Gary Rottman, Ph.D.

Career Title:  Associate Director,  Laboratory for Atmospheric
and Space Physics,  University of Colorado, Boulder

B.A. (Physics), Rockhurst College, 1966
M.S. (Physics), The Johns Hopkins University, 1969
Ph.D. (Physics), The Johns Hopkins University, 1972

Email: Email Gary

Career Profile:  Gary is a native of Colorado, born in Denver and raised in Colorado Springs. After receiving his graduate education at the Johns Hopkins University in Baltimore, he was eager and ready to accept a post-doctoral position in the Laboratory for Atmospheric and Space Physics of the University of Colorado, Boulder.  He remained there for over thirty years, and was promoted to the position of Associate Director until he retired in 2005. He continues to work and consult at the University one to two days a month.

At Hopkins Gary developed a deep interest in optical spectroscopy, with special emphasis on ultraviolet spectroscopy.  His thesis reported on the first ultraviolet spectrum of the planet Venus obtained by a sounding rocket experiment in 1971. Additional research on the ultraviolet spectrum of Jupiter and the star Arcturus were also published. After coming to the University of Colorado his interests veered slightly to ultraviolet observations of the Sun. He became a Co-investigator on the University’s Orbiting Solar Observatory-8 experiment, and in conjunction with that program he developed a sequence of sounding rocket observations of the Sun’s ultraviolet irradiance.

At about this time the catalytic loss of atmospheric ozone due to fluorocarbons (Freons) became a hot topic national and international research. Gary’s solar observations were key to ozone photochemistry, and consequently NASA selected his instruments for the Solar Mesosphere Explorer Mission (1981 to 1989), the Upper Atmosphere Research Satellite (1991 to 2005), and the Earth Observing System (1997 to the present). These research endeavors culminated with the development of the Solar Radiation and Climate experiment (SORCE) launched in 2003 and continuing operation today. Gary was the Principal Investigator of SORCE.  This small NASA Mission was managed entirely by the University — where the instruments were designed and fabricated, where the spacecraft is controlled and operated, and where the data are analyzed and published. These programs at the University have supported and trained several hundred graduate and undergraduate students.

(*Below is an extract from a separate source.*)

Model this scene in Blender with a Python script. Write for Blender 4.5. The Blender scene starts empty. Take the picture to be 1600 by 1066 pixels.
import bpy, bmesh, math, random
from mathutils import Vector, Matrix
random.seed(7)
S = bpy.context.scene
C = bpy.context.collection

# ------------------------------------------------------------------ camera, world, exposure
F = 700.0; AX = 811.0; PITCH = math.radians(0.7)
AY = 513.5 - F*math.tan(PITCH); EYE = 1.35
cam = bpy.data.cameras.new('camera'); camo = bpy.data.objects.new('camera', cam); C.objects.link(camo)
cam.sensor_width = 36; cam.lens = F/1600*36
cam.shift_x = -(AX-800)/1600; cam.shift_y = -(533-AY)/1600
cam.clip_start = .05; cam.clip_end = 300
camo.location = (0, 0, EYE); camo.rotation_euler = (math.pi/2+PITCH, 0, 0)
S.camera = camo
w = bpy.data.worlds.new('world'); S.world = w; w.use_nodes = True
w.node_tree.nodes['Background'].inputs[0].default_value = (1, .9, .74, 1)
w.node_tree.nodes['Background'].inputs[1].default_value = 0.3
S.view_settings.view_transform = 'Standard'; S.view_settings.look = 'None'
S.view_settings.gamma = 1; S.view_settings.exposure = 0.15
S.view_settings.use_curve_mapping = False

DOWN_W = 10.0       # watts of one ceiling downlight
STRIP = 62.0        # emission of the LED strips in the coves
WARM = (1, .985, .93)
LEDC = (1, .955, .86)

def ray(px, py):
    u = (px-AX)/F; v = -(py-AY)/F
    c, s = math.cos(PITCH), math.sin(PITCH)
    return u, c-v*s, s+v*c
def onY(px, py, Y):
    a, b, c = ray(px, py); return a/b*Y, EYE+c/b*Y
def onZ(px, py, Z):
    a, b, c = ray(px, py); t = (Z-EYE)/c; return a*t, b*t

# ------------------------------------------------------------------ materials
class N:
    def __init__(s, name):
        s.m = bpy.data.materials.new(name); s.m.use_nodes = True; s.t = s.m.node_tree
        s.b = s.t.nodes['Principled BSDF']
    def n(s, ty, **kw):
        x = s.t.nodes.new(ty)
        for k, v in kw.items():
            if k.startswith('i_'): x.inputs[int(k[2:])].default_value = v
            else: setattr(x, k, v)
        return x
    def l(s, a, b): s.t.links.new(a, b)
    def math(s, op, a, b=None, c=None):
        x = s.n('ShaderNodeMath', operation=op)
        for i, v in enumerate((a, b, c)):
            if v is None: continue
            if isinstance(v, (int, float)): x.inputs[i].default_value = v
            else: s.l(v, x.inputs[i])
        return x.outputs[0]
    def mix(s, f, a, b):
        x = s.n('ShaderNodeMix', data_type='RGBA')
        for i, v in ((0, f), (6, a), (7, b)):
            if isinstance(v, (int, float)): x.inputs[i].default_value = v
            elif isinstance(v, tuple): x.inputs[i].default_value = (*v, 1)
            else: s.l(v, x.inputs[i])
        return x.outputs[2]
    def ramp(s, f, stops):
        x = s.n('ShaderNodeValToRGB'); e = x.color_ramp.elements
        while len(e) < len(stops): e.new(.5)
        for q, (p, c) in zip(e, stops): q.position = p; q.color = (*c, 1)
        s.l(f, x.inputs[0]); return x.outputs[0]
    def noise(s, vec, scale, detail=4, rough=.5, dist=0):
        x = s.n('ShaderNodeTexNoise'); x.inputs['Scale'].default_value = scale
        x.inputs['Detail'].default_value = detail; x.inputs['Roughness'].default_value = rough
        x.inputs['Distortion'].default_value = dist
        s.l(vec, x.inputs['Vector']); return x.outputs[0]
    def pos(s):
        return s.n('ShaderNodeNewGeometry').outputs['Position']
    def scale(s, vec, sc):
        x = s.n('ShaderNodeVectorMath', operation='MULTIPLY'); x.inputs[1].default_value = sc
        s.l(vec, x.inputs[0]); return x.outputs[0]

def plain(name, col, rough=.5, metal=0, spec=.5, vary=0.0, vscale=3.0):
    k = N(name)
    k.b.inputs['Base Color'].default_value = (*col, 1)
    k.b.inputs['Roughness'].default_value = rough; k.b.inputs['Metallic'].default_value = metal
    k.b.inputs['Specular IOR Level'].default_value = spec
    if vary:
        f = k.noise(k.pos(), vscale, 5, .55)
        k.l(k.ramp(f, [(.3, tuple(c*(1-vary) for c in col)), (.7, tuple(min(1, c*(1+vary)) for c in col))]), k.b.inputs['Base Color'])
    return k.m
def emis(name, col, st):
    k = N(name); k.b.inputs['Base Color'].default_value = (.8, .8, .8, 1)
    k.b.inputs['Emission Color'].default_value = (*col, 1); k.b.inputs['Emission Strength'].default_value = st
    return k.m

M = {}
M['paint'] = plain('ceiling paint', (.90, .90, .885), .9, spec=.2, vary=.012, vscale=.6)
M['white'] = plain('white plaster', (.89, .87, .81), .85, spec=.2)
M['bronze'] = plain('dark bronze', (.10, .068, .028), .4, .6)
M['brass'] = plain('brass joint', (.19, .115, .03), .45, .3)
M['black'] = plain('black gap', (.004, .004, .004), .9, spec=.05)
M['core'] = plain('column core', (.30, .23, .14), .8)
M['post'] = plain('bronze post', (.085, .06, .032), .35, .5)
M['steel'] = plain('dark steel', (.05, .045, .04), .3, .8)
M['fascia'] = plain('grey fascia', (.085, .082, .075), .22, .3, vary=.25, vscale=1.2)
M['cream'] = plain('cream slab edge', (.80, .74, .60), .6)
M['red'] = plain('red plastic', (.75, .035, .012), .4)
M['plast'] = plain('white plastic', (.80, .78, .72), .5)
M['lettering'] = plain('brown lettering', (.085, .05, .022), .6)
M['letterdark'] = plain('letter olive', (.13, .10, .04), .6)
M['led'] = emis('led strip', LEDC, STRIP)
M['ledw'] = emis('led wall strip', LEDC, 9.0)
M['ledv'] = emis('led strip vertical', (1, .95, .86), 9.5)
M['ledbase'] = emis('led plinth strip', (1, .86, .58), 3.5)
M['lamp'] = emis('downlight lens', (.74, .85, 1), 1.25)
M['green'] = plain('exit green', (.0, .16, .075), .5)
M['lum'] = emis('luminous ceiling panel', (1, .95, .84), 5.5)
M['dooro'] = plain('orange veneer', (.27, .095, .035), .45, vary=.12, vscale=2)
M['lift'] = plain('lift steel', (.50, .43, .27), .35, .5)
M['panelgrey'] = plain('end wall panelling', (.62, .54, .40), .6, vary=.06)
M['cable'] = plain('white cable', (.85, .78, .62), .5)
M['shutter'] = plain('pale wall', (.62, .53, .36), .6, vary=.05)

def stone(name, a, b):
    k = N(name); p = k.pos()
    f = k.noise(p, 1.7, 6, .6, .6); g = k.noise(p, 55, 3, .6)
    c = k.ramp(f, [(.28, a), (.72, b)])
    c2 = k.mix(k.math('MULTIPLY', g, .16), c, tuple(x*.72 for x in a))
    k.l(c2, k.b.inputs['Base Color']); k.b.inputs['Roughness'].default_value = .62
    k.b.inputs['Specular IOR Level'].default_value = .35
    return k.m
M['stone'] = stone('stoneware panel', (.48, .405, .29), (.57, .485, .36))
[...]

At the University Gary taught in the Physics Department, the Department of Astrophysical and Planetary Sciences and the Aerospace Engineering Department. He is a member of several scientific societies, and was elected a fellow of the American Geophysical Union. He has also received the Robert L. Sterns Award from the University of Colorado.

Present Interests and Affiliations:  Gary is a member of the Professional Associates of Fort Lewis College. He is a Firewise Neighborhood Ambassador for Shenandoah Highlands, and on the Board of the Shenandoah Highlands Homeowners Association. He is also a volunteer with the Adaptive Sports Association. Gary enjoys skiing, hiking, mountain biking, river rafting and many other activities of the Four-Corners Area.